Malheureusement, les gens d'affaires participent peu aux débats publics, si ce n'est par l'entremise d'associations telles que le Conseil du patronat et la Fédération des chambres de commerce. Aussi doit-on se réjouir lorsque l'un d'eux, en l'occurrence le patron de Cogeco, Louis Audet, exprime haut et fort son point de vue, qu'on soit d'accord ou non.

S'adressant mardi à la Chambre de commerce du Montréal métropolitain, M. Audet a déclaré que le projet de Charte des valeurs du gouvernement Marois aurait un effet néfaste sur l'économie de la province. Le projet de loi 60, a-t-il dit, «est perçu comme une stratégie d'exclusion xénophobe, le contraire de la société multiculturelle et ouverte que nous sommes. Ce message n'est pas de nature à attirer chez nous les immigrants dont nous dépendons pour notre croissance économique.»

C'est un aspect de la question qui n'a pas été abordé depuis le début du débat sur l'interdiction des signes religieux. L'impact économique de la Charte des valeurs, si elle devient loi, ne se verra pas tout de suite. Il sera difficile à distinguer des autres facteurs déterminant la conjoncture. Des personnes qualifiées quitteront la province. D'autres ne viendront pas. Quelques entreprises décideront d'investir ailleurs. Ça ne sera pas l'hécatombe. Mais, compte tenu des problèmes économiques auxquels le Québec fait déjà face (problèmes bien documentés dans une étude publiée hier par le Centre sur la productivité et la prospérité de HEC-Montréal), pouvons-nous nous permettre de repousser ainsi des travailleurs, des investisseurs?

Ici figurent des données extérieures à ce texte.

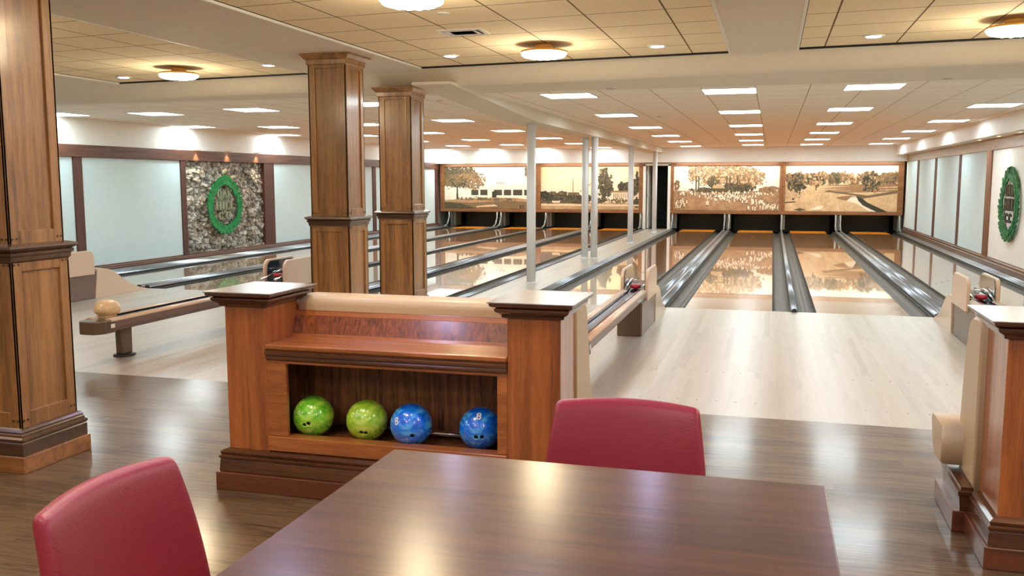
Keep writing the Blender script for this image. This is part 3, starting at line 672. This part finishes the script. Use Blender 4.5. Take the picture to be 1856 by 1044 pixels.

Le président de Cogeco a aussi déploré la méfiance de nombreux Québécois à l'endroit du secteur privé. Dans un sondage CROP commandé par l'entreprise, 48% des personnes interrogées jugent que «les entreprises nuisent beaucoup plus à la société qu'elles ne l'enrichissent.» Bien sûr, le secteur privé a ses torts, et certaines compagnies se soucient trop peu du bien commun. Cela dit, malgré la place considérable de l'État au Québec, ce sont bien les entreprises qui génèrent la plus grosse part de la croissance et des emplois dans la province.

L'hostilité envers le secteur privé pèse lourd dans l'hésitation des Québécois à exploiter les ressources en hydrocarbures que recèle peut-être le sous-sol de notre territoire. Pourtant, seules les sociétés privées peuvent prendre les risques associés au secteur de l'énergie. Les données de l'étude de HEC-Montréal ont de quoi faire réfléchir: les trois provinces qui produisent le plus de pétrole et de gaz - l'Alberta, la Saskatchewan et Terre-Neuve-et-Labrador - sont, de loin, celles jouissant du niveau de vie le plus élevé.

Louis Audet a raison: pour une nation relativement pauvre comme la nôtre, adopter des politiques hostiles aux minorités et au secteur privé, c'est «jouer avec le feu.»